« Biographe ! C’est un métier ça ? »
Voilà ce qu’à répondu l’une de mes proches quand je lui ai annoncé fièrement et pleine d’optimisme mon nouveau projet professionnel.
Pour beaucoup, la biographie reste du registre de la célébrité. Si de plus en plus d’écrivants décident de suivre la voie du récit de vie, ce métier demeure méconnu et mérite quelques éclaircissements pour être apprécié à sa juste valeur.
Biographe = auteur de biographie
Biographie = histoire de la vie de quelqu’un relatée dans un récit
Larousse
Accordons-nous pour dire que le métier de biographe est avant tout un métier de service. Le biographe est au service de la parole de l’autre. Pour certains, s’exprimer et parler de soi peut représenter un vrai défi. Il ne suffit pas de vouloir se raconter pour y arriver. Face à la vie, l’exercice de narration peut parfois s’avérer douloureux. Et le temps n’est pas toujours l’allié de notre mémoire. Le biographe est alors un appui pour clarifier, voire définir l’objectif et les attentes du narrateur qui souhaiterait écrire sa vie. Pour quoi ? Pour qui ? Et surtout quoi ? Faire son récit de vie implique des choix. Peut-on et doit-on tout raconter ? Si le biographe joue un rôle de conseil sur la ligne éditoriale à tenir, le narrateur est seul maître du contenu qui sera publié et donc partagé.

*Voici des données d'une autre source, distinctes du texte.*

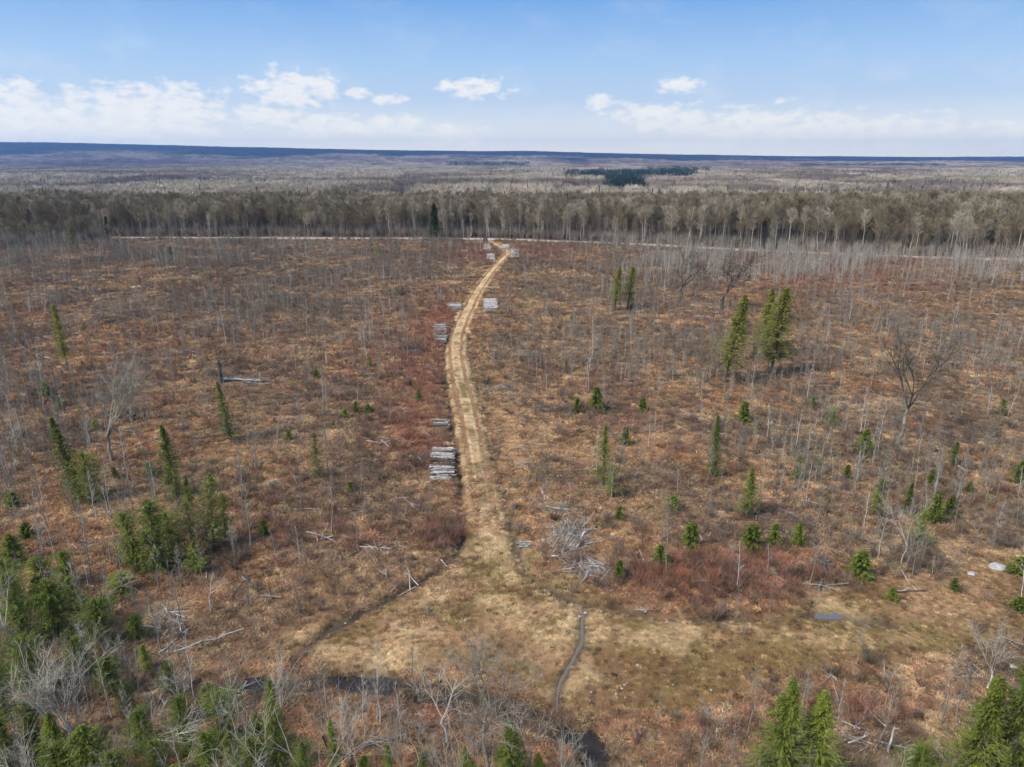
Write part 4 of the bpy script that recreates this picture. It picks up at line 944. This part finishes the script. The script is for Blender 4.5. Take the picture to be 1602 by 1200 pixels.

Tout au long du processus d’écriture, le biographe questionnera en conséquence, convoquera des souvenirs en suivant un axe temporel ou thématique, recueillera les émotions et les détails d’une époque, veillera à trouver les mots justes pour restituer fidèlement l’histoire.
C’est également un métier de cœur. La matière première du biographe est l’humain, les souvenirs, la mémoire, les émotions, le vécu. De tels matériaux se doivent d’être manipulés avec précaution. Dès les premiers échanges, la personnalité du narrateur se dessine. Afin de créer une relation de confiance permettant les révélations, le biographe doit donc rapidement reconnaître et apprivoiser les peurs qui pourraient alourdir certains souvenirs et les garder secrets. Une biographie est un ouvrage qui a pour objet l’histoire de la vie d’une personne.
Être biographe, c’est donc aussi être témoin de la vie. En ce sens, la place du biographe est toute particulière. Confident étranger, il est parfois le premier à qui l’on ose dire. Une relation intime et sensible se crée entre le narrateur et le biographe. Tous deux ne se connaissent pas au démarrage du processus d’écriture ; se rapprochent au fur et à mesure des anecdotes racontées ; pour finir par être complices à l’issue du récit.
Au biographe, on peut tout dire. On lui déballe, on lui confesse, on lui avoue, on lui explique, on lui décrit, on lui raconte, on lui montre, on lui chante, on lui témoigne, on lui révèle, on lui demande, on lui soumet, on lui propose… sans pour autant que tout ne soit retranscrit. On échange des souvenirs, des documents, des photos, des sourires, des larmes heureuses et malheureuses, et des regards. Ces mêmes regards qui confirment implicitement, qui invitent à plus, qui marquent une surprise, qui traduisent l’émotion, et qui divaguent au rythme de la mémoire.
Il lui revient ensuite la lourde responsabilité de retranscrire, de partager sans se l’approprier cette matière dense et sensible, en toute neutralité.
En tant que passeur, le biographe est acteur de la transmission et écrit pour faire perdurer le passé dans le futur. Le biographe est un voyageur. Il traverse les époques et les milieux sociaux, les cultures et les origines, à la vitesse des mots. Il est propulsé au milieu de familles et de villes et redécouvre ainsi l’Histoire de l’intérieur, sous un autre angle.
Quelles que soient les motivations qui poussent à écrire sa biographie, le biographe est un compagnon de route à un moment de la vie du narrateur. Il recueille, cartographie, structure, remet de l’ordre là où il n’y en a plus, il aide à se retrouver, il accompagne, il consigne, il transcrit, il fait perdurer et rend éternel.